Compared with commercial tannins such as Pinus maritimus or Schinopsis balansae [19,33], which have decomposition temperatures below 380 °C, these tannins stand out for their superior thermal stability. Furthermore, in comparison with recently analyzed tannins such as Dacryodes klaineana (525 °C) or Entandophragma cylindricum (280–310 °C), ADB tannin achieves comparable performance, while DSS stands out for its superior thermal and residual resistance. Thus, ADB and DSS tannins combine high thermal performance, structural stability and advanced application potential. These characteristics make them particularly suitable for demanding applications such as ecological resins, heat-resistant adhesives and corrosion inhibitors.

4. Conclusions

The objective of this research was to identify the characteristics of the tannins and resins obtained by macerating the barks of four tropical tree species, Entandophragma candolei, Entandophragma cylindricum, Afzelia africana and Dacryodes klaineana, in hot water. This study’s goal was to investigate the potential uses of these technologies in the engineering field. Consequently, we were able to identify the chemical and thermal properties of tannins while also figuring out the thermomechanical and physical properties of the resins made from each type of tannin. The RMN13C and MALDI-TOF investigations of the various tannins revealed their condensed nature as well as the identification of new oligomers. The most chemically stable tannins, ADB and DSS, were shown to withstand temperatures of 525 °C and 375 °C, respectively, with carbon residues of 45.05% and 43.18%. Regarding resins, the KSPN resin stands out due to its thermal characteristics, which include a degradation temperature of 500 °C and a carbon residue of 36.72%. By using NaOH to cool the gel, it is possible to achieve a pressure time below 600 s, which is in line with industrial panel pressuring procedures.
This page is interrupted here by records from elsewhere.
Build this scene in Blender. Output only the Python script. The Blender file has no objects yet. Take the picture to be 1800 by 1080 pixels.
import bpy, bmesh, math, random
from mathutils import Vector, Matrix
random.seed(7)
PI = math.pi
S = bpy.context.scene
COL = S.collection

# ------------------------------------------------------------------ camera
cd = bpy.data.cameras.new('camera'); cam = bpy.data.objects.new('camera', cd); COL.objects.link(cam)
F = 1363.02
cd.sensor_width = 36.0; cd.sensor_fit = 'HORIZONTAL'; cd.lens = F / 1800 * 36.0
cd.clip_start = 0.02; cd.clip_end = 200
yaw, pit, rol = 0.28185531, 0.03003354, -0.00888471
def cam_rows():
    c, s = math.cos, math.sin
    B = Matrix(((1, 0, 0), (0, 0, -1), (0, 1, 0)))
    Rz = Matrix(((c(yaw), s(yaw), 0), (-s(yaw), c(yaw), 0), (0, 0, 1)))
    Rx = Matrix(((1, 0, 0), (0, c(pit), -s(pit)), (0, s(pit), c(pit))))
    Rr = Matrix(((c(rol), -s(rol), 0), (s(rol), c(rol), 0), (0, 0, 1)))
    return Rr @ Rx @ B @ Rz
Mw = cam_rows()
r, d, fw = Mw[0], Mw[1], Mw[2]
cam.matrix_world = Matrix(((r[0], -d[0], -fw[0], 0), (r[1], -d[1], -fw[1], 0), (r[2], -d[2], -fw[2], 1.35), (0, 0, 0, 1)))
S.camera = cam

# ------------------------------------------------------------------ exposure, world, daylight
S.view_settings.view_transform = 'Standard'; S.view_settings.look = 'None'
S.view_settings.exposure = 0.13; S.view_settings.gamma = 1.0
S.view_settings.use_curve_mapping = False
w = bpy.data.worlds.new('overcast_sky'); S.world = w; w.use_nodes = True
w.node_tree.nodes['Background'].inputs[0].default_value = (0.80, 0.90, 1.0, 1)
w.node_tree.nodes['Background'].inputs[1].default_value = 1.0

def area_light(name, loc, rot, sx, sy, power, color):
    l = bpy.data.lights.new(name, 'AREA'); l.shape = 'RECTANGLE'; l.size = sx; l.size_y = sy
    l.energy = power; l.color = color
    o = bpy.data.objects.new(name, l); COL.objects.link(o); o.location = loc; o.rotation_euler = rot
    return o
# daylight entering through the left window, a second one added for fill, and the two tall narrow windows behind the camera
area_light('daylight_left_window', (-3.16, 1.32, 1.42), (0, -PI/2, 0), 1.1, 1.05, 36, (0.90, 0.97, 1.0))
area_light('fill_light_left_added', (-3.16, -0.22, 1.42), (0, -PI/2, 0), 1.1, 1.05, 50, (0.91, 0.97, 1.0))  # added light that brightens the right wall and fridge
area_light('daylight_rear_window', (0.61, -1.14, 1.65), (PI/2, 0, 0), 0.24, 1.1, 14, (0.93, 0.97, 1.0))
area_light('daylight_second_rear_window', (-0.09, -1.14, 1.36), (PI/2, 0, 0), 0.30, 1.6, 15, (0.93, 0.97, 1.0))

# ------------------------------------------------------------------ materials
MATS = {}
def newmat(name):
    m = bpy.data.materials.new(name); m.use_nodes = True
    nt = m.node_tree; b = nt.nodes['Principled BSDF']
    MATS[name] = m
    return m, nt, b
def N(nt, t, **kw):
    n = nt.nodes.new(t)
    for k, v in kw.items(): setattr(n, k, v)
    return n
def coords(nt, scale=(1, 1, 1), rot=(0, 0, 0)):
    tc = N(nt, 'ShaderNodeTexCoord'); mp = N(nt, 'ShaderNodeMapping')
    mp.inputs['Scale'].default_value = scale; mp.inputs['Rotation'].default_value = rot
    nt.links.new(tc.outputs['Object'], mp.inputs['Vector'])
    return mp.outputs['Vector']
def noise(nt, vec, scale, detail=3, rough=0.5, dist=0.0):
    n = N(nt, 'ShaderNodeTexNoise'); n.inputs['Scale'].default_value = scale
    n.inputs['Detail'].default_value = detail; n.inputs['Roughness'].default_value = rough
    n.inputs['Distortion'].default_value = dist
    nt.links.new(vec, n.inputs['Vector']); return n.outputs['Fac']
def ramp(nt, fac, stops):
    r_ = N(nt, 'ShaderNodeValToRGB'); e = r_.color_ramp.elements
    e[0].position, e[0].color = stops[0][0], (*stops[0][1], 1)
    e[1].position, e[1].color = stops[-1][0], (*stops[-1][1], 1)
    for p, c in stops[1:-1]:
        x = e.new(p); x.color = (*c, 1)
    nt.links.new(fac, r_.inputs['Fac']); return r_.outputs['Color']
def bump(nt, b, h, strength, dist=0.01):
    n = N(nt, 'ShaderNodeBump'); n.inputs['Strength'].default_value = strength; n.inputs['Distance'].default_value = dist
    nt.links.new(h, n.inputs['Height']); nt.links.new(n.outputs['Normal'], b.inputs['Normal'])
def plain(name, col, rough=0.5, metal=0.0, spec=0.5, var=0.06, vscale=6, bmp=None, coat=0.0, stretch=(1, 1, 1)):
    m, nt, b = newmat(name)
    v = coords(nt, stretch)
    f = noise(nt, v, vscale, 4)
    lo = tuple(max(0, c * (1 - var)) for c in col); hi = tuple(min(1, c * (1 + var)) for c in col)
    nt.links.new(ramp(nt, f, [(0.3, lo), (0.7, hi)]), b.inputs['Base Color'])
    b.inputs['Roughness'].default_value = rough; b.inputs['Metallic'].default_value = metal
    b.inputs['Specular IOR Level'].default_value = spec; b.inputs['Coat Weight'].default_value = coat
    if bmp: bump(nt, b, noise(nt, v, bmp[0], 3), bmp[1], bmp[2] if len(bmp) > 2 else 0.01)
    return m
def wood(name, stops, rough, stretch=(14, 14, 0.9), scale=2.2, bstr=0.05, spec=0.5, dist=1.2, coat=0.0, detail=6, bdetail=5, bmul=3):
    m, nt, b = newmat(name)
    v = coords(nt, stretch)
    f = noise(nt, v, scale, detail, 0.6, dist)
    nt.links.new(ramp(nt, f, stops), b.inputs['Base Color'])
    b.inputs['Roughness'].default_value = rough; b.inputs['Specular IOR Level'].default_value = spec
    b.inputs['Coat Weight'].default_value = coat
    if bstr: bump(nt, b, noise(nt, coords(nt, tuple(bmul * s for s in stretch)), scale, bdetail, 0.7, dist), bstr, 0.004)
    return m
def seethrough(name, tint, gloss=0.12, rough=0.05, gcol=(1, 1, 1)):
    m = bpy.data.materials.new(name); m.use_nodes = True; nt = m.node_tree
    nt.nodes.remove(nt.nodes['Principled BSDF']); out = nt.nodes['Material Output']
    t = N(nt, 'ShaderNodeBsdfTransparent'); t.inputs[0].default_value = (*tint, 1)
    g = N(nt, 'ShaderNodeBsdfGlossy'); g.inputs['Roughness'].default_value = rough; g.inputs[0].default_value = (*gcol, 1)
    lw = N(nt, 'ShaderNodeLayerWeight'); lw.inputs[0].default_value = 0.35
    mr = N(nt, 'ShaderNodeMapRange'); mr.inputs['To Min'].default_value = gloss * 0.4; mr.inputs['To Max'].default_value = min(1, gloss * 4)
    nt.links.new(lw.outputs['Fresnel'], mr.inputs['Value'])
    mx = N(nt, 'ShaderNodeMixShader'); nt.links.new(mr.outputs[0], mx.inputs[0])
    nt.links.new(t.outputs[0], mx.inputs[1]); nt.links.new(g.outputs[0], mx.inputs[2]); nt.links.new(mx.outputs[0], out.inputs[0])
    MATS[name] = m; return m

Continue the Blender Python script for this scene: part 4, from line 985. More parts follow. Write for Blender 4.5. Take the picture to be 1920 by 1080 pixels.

The TMA analysis showed that the SPLN residue had the most significant MOE of 5267MPa. These characteristics make them particularly suitable for demanding applications such as ecological resins, heat-resistant adhesives and corrosion inhibitors. It is essential to experiment and optimize the formulations while switching up the hardeners in order to enhance and improve the results.